GOAL:
Repeat the lines of the data that follow, please, starting at the first and stopping after the one with "place, wob, seed)".

PROVIDED RECORDS:
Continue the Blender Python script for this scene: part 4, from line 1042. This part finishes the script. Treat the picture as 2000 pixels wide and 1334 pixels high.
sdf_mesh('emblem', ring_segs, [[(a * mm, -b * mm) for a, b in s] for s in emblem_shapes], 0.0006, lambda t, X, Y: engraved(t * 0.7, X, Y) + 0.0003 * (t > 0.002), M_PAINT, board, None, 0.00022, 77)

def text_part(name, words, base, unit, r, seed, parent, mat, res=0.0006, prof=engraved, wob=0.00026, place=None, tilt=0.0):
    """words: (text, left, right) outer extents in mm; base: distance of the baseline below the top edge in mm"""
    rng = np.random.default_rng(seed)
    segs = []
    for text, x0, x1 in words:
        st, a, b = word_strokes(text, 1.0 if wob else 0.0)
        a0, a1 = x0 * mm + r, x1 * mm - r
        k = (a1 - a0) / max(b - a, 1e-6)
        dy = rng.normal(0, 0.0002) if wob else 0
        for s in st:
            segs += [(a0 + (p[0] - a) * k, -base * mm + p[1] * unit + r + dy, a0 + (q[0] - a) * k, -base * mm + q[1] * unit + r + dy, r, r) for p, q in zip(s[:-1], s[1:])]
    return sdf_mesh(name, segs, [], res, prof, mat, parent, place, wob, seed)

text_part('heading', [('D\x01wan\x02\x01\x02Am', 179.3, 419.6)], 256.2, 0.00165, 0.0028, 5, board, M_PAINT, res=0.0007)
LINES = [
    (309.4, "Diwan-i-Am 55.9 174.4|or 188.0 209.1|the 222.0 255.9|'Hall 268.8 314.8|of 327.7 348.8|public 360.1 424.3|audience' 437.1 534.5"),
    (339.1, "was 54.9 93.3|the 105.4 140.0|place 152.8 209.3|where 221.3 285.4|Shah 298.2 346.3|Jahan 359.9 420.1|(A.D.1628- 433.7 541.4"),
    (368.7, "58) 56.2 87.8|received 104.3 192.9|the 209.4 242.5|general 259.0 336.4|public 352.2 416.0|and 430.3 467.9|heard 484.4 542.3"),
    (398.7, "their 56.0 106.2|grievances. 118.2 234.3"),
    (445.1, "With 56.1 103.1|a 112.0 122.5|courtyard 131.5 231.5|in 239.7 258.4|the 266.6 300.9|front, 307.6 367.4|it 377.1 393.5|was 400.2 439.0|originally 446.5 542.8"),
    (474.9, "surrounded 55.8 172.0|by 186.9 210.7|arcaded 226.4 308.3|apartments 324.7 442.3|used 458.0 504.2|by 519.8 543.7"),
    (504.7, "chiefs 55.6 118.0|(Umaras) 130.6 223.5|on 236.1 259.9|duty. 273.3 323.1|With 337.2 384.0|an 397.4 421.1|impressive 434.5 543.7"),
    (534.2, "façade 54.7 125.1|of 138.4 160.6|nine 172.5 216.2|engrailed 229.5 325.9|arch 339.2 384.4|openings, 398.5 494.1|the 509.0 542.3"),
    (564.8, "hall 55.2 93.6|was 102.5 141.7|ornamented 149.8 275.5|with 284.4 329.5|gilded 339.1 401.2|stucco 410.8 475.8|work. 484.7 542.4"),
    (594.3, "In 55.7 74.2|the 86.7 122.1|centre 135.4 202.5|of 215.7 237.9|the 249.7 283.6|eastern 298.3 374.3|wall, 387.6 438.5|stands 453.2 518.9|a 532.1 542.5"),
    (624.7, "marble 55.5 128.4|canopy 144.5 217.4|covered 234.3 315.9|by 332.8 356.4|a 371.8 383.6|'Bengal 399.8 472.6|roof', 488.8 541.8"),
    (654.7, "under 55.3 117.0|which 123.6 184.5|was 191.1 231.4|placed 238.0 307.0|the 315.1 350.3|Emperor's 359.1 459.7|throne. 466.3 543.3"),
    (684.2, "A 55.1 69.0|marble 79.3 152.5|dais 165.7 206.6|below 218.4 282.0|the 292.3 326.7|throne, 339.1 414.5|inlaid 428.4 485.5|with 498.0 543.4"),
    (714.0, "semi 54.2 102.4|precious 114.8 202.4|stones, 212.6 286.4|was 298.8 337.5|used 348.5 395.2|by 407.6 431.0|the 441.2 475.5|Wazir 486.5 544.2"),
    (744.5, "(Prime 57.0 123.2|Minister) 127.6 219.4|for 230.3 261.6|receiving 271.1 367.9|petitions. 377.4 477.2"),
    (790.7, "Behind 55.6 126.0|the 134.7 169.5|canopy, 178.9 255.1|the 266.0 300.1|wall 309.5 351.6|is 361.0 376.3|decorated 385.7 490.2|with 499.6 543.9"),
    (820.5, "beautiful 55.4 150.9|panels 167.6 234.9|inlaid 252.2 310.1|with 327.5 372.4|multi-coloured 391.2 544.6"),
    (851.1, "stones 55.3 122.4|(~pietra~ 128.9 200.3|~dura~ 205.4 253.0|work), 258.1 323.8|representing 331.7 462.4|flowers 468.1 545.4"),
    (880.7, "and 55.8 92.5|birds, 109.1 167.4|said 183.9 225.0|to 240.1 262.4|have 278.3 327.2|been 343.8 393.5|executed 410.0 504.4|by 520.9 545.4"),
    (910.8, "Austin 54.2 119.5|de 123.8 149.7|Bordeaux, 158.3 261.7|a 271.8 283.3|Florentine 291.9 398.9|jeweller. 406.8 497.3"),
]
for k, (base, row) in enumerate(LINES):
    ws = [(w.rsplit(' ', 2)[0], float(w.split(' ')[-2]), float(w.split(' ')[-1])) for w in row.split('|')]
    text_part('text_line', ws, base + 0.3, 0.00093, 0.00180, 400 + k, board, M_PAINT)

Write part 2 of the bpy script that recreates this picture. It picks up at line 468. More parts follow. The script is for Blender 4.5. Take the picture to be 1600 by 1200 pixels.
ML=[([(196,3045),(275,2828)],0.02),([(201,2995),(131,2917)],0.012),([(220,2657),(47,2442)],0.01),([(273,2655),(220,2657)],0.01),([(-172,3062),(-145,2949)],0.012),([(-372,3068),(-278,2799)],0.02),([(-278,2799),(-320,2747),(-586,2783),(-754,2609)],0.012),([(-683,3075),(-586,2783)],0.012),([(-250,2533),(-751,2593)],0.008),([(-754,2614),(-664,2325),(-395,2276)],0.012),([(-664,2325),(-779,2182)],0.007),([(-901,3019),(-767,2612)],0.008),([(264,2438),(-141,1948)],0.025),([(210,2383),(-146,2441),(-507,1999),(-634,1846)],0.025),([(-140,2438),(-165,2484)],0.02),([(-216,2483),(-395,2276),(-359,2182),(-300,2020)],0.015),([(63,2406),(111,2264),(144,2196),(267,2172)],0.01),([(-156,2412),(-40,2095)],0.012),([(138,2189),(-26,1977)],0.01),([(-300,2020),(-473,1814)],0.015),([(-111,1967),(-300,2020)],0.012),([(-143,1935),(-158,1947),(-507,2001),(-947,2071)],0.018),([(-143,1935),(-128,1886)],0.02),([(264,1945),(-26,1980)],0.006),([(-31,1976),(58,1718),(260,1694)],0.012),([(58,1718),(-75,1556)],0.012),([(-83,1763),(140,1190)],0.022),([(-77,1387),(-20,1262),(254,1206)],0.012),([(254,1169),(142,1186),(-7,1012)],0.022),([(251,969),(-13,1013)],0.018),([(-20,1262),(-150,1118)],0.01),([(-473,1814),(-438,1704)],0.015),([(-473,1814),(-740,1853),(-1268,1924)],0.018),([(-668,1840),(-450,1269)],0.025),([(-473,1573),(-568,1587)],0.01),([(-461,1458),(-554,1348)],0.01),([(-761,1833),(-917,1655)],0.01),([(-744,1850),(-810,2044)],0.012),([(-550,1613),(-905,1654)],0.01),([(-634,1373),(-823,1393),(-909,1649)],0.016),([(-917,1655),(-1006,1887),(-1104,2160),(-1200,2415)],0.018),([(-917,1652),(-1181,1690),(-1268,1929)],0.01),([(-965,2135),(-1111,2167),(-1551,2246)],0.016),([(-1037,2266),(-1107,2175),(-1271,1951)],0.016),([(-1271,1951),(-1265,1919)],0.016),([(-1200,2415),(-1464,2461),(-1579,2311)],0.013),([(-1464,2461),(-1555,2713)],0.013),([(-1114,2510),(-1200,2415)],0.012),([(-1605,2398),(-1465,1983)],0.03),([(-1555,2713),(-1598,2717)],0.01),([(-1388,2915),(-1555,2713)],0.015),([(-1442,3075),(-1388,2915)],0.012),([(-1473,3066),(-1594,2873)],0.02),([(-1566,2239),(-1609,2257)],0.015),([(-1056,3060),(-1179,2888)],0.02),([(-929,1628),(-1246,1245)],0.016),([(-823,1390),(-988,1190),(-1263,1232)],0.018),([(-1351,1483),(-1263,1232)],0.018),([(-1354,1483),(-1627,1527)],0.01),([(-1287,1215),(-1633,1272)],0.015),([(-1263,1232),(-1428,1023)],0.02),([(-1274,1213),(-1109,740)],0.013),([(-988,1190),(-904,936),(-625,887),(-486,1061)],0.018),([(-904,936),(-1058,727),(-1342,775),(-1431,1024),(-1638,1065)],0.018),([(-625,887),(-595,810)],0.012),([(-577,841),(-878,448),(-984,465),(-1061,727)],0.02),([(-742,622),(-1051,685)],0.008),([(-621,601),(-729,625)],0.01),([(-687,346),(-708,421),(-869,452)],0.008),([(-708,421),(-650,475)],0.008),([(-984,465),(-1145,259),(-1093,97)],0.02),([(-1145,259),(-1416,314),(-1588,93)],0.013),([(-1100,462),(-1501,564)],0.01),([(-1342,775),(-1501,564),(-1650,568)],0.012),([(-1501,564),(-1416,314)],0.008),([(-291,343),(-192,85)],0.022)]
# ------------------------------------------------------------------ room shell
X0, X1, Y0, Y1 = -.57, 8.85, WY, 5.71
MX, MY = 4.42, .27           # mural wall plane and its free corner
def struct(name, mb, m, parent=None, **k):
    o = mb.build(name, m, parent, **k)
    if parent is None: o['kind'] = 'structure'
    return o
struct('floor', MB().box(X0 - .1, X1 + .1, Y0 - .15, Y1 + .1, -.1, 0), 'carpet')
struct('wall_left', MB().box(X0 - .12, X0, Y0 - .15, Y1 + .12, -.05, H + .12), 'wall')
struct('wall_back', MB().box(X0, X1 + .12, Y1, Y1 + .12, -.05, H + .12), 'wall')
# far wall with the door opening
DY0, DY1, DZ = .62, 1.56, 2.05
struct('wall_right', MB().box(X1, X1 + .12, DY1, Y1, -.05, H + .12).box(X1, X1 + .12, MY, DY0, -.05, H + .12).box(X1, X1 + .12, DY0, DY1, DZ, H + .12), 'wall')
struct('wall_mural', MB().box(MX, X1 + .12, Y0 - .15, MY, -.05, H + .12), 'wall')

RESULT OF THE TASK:
Continue the Blender Python script for this scene: part 4, from line 1042. This part finishes the script. Treat the picture as 2000 pixels wide and 1334 pixels high.
sdf_mesh('emblem', ring_segs, [[(a * mm, -b * mm) for a, b in s] for s in emblem_shapes], 0.0006, lambda t, X, Y: engraved(t * 0.7, X, Y) + 0.0003 * (t > 0.002), M_PAINT, board, None, 0.00022, 77)

def text_part(name, words, base, unit, r, seed, parent, mat, res=0.0006, prof=engraved, wob=0.00026, place=None, tilt=0.0):
    """words: (text, left, right) outer extents in mm; base: distance of the baseline below the top edge in mm"""
    rng = np.random.default_rng(seed)
    segs = []
    for text, x0, x1 in words:
        st, a, b = word_strokes(text, 1.0 if wob else 0.0)
        a0, a1 = x0 * mm + r, x1 * mm - r
        k = (a1 - a0) / max(b - a, 1e-6)
        dy = rng.normal(0, 0.0002) if wob else 0
        for s in st:
            segs += [(a0 + (p[0] - a) * k, -base * mm + p[1] * unit + r + dy, a0 + (q[0] - a) * k, -base * mm + q[1] * unit + r + dy, r, r) for p, q in zip(s[:-1], s[1:])]
    return sdf_mesh(name, segs, [], res, prof, mat, parent, place, wob, seed)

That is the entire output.